Quote Originally Posted by schnitzle View Post
I don't have a cadence har har! Ok obviously not true, but I need a cyclometer because I'm usually too distracted to count and too busy just keeping going. That's awesome that you're getting up hills in your middle chain ring Darcy!! When you said that the guys dropped their chains, do you mean they fell off because of the way the were shifting or?? Man that must feel good to pass those guys
Some male cyclists tend to cycle all of the time in the biggest chain ring on the front because they are mashers with a low spin. They use their strong leg muscles to power their way up hills, and some take immense pride that they bike only in their very highest gear and never shift at all, whether flats, rollers or hills. Then ... they go up a hill with a grade steeper than normal for them, like 13% to 18%, they go oops, they try to shift down in front, but there isn't enough slack in their chain, and the chain comes off. They put the chain back on, but there they are, on a grade that is too steep for them to get started back on the bike, and they are walking up the hill. They look like newbies, but nope, they are experienced cyclists, just ones with a different pedaling technique who got caught in too high of a gear on a grade steeper than they expected. Or when I pass them and they are still pedaling, it is because they are still in their highest chain ring in front and trying real hard not to tip over, afraid that if they shift down a chain ring they will drop a chain.
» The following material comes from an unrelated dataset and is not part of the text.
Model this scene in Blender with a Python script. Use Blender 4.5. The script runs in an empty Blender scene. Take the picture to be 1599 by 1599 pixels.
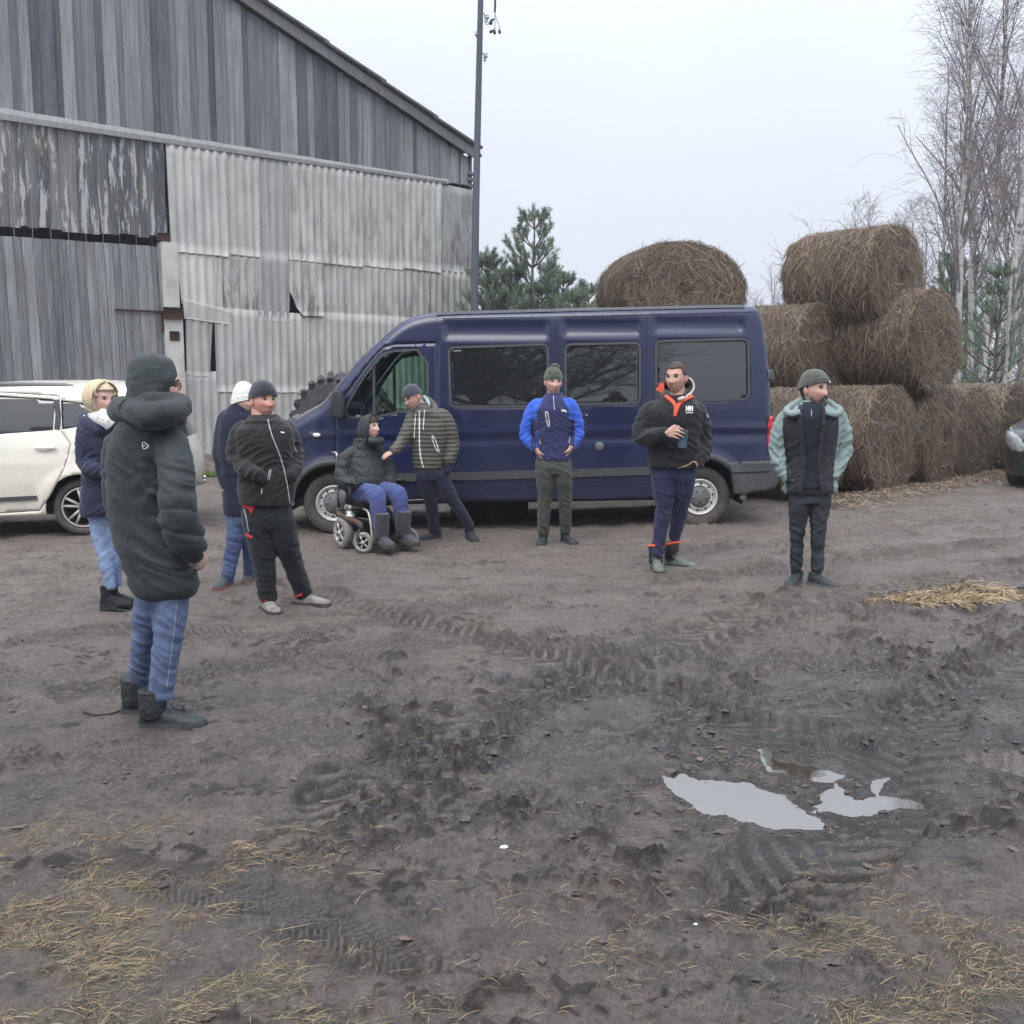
import bpy, bmesh, math, random, time
import numpy as np
from mathutils import Vector, Matrix, Quaternion
from mathutils.bvhtree import BVHTree
from mathutils.geometry import delaunay_2d_cdt

SC = bpy.context.scene
COL = SC.collection
R = math.radians
# ------------------------------------------------------------------ camera
FPX, CPX, HC, TH = 1600.0, 799.5, 1.6, math.atan(202.0 / 1600.0)
cam_data = bpy.data.cameras.new("camera")
cam_data.sensor_width = 36.0
cam_data.lens = 36.0 * FPX / 1599.0
cam_data.clip_start = 0.05
cam_data.clip_end = 3000
cam = bpy.data.objects.new("camera", cam_data)
cam.location = (0, 0, HC)
cam.rotation_euler = (R(90) - TH, 0, 0)
COL.objects.link(cam)
SC.camera = cam
# ------------------------------------------------------------------ sky, sun, exposure
SUN_EL, SUN_AZ = R(52), R(200)
world = bpy.data.worlds.new("World")
SC.world = world
world.use_nodes = True
wn, wl = world.node_tree.nodes, world.node_tree.links
wn.clear()
w_out = wn.new("ShaderNodeOutputWorld")
w_bg = wn.new("ShaderNodeBackground")
w_sky = wn.new("ShaderNodeTexSky")
w_sky.sky_type = 'NISHITA'
w_sky.sun_disc = False
w_sky.sun_elevation = SUN_EL
w_sky.sun_rotation = SUN_AZ
w_sky.dust_density = 6.0
w_sky.air_density = 1.0
w_sky.ozone_density = 1.0
w_mix = wn.new("ShaderNodeMix")
w_mix.data_type = 'RGBA'
w_mix.inputs[0].default_value = 0.90          # a closed cloud deck evens the clear sky out
w_mix.inputs[7].default_value = (7.3, 7.75, 8.7, 1)
wl.new(w_sky.outputs[0], w_mix.inputs[6])
# faint unevenness of the cloud deck
w_tc = wn.new("ShaderNodeTexCoord")
w_nz = wn.new("ShaderNodeTexNoise")
w_nz.inputs['Scale'].default_value = 1.6
w_nz.inputs['Detail'].default_value = 3
w_rm = wn.new("ShaderNodeMapRange")
w_rm.inputs[1].default_value = 0.3
w_rm.inputs[2].default_value = 0.7
w_rm.inputs[3].default_value = 0.94
w_rm.inputs[4].default_value = 1.06
w_mul = wn.new("ShaderNodeVectorMath")
w_mul.operation = 'SCALE'
wl.new(w_tc.outputs['Generated'], w_nz.inputs['Vector'])
wl.new(w_nz.outputs['Fac'], w_rm.inputs[0])
wl.new(w_mix.outputs[2], w_mul.inputs[0])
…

Schnitzle, you are still in the stage where you are gaining fitness and muscle power. Don't worry about cadence and all of that right now. Just get into your lowest gear at the bottom of a hill and go up until you reach the top. The grades in the Northwest can get real steep, so if you have to get off and walk, it is no biggie, just blame it on how they build roads around here. You burn calories walking your bike up a hill too. The underpass you described, where you go under a road, so down and then up, shift up like you mentioned and accelerate down the road and continue to accelerate up the next side coming out of the underpass, and don't start to shift down until you feel yourself losing speed. For an overpass, in the Northwest the grades of an overpass typically range from 4% to 8%, with 4% being mild and 8% being the steepest. When you encounter a hill that is steeper than the steepest of the overpasses, then you know the grade of the hill is over 8%.